Многие русские розмыслы и инженеры определили здесь свое призвание и обрели доверие к своим собственным силам.
Из Холмогор вышли первые русские академики — Ломоносов, Рычков — металлург и топограф, Крестинин и Фомин — историки и выдающиеся деятели народного образования. Это обстоятельство не случайно.
Поморье было одной из самых оживленных и культурных областей России в конце XVII и начале XVIII веков.
Население здесь не знало крепостного права, крестьяне пользовались самоуправлением.
Сюда, подобно Симеону Баженину, стекались предприимчивые русские люди с давних времен, да и сама суровая северная природа воспитывала в их потомстве смелость, настойчивость, независимость.
В Поморье существовала высокая техника. Есть указания, что механические устройства применялись в Поморье не только на пильных мельницах, но и в солеварении и даже в сельском хозяйстве, где употреблялись будто-бы «самодвигатели».

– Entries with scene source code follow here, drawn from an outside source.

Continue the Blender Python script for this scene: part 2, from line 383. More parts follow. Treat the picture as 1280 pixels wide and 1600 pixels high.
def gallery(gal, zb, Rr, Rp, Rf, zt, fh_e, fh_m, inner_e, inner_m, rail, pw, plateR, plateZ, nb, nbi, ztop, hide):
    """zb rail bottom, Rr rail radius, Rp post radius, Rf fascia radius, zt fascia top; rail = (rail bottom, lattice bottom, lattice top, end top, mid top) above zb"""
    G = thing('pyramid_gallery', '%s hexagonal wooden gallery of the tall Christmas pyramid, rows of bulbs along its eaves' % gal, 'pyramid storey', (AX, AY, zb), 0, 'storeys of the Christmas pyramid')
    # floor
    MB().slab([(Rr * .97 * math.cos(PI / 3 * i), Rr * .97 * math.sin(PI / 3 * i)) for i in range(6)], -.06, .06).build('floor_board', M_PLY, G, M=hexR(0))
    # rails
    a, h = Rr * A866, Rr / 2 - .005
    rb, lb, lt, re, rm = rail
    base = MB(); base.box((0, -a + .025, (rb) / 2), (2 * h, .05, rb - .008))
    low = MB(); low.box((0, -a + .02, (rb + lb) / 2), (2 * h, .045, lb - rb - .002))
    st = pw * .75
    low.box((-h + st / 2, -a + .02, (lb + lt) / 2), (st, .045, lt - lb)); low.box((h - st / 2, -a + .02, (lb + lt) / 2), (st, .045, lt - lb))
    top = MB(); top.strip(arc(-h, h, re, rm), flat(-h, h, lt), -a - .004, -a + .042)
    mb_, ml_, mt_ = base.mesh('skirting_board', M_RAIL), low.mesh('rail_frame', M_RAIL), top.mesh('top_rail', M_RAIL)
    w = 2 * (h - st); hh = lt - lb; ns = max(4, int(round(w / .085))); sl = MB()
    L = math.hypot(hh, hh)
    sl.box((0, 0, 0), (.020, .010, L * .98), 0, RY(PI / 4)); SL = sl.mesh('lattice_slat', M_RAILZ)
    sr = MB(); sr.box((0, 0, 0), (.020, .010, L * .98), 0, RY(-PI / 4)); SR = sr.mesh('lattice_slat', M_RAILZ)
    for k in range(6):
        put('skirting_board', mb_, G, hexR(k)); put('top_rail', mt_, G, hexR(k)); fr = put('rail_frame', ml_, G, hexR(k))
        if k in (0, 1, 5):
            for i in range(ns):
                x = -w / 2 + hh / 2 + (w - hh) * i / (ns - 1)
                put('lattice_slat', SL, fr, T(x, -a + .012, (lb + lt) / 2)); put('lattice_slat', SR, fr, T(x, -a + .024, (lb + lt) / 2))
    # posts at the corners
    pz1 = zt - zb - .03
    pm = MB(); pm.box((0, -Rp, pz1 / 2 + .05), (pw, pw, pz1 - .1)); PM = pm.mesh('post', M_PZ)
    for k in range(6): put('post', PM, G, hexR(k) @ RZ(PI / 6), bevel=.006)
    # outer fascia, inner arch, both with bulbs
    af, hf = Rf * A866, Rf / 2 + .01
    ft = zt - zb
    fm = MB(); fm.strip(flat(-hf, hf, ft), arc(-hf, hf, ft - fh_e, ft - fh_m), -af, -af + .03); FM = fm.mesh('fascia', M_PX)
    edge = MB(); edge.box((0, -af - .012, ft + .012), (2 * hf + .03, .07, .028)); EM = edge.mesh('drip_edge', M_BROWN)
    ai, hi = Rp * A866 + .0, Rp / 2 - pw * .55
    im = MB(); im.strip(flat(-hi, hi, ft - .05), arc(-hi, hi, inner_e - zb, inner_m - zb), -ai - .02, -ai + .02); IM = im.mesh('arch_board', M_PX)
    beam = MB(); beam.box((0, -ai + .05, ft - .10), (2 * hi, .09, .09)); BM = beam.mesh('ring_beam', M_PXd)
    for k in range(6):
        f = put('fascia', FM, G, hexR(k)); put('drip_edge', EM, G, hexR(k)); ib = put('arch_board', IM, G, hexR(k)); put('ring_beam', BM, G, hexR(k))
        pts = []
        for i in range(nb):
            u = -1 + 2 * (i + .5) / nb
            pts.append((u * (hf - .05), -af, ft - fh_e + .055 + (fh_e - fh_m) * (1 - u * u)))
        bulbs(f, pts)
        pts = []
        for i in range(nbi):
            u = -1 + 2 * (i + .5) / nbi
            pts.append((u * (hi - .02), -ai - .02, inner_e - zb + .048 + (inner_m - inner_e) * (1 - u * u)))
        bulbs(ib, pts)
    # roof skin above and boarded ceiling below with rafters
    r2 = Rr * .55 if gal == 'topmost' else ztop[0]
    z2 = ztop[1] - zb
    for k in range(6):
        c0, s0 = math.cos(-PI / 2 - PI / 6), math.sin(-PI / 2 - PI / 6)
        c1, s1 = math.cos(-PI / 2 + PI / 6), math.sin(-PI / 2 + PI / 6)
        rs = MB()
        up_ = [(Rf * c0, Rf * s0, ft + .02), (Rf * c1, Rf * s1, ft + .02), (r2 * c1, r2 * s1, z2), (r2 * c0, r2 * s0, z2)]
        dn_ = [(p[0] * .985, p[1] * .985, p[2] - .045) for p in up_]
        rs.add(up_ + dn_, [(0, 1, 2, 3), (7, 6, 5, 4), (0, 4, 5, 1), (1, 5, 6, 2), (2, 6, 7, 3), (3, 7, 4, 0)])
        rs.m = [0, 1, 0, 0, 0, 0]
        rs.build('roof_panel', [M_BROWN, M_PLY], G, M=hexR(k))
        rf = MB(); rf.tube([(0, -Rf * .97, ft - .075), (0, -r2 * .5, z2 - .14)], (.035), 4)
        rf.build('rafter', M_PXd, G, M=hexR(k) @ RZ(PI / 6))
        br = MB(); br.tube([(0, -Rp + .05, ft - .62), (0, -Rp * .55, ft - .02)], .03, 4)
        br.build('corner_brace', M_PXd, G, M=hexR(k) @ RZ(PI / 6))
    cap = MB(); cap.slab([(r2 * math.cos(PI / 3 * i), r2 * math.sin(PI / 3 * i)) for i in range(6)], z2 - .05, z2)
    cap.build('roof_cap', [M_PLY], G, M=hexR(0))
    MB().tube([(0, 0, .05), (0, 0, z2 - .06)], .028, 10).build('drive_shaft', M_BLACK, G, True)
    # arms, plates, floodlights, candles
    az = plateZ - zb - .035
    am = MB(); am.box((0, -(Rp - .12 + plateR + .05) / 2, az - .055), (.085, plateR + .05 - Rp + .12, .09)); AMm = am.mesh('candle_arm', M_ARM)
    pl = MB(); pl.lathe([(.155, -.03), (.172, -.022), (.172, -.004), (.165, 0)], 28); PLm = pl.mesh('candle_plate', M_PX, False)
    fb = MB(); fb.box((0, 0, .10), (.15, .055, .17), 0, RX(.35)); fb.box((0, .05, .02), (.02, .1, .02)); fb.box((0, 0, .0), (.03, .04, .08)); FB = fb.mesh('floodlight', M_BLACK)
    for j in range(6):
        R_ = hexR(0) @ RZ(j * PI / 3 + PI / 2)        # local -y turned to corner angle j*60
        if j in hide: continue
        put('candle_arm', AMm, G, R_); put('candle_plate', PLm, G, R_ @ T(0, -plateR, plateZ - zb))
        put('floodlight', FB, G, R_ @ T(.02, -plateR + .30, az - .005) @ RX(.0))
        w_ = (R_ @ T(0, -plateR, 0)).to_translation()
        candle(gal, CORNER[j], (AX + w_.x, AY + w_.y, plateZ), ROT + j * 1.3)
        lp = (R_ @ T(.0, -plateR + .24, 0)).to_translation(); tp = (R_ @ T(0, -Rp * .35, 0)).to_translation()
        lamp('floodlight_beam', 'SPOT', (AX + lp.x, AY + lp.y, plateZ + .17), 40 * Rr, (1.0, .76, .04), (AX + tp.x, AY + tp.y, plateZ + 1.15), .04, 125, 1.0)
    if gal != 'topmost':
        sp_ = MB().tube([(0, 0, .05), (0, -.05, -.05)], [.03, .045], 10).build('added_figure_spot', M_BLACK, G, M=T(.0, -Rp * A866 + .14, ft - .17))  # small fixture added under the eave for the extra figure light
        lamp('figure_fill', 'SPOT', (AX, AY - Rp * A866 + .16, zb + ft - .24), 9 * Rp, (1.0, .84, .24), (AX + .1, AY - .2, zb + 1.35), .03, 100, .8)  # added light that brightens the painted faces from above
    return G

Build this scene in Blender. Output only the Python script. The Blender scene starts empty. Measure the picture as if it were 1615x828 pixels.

Отец Ломоносова имел промыслы на Мурманском берегу и плавал с сыном на судах собственной конструкции. Василий Дорофеевич Ломоносов впервые создал у нас особого типа мореходное судно, несколько напоминавшее галиот, — судно, неглубоко сидящее в воде, что позволяло ходить на нем и в море и по Двине. Этот тип судов впоследствии широко распространился у нас на Ладожском и Онежском озерах, на Неве и в Финском заливе.
Судостроительное искусство у северных поморов вообще стояло с незапамятных времен на большой высоте. Строившиеся здесь морские суда превосходили по своим судоходным качествам знаменитые каравеллы Христофора Колумба, как это убедительно показано известным советским исследователем и знатоком нашего Севера Героем Советского Союза капитаном дальнего плавания К. С. Бадигиным.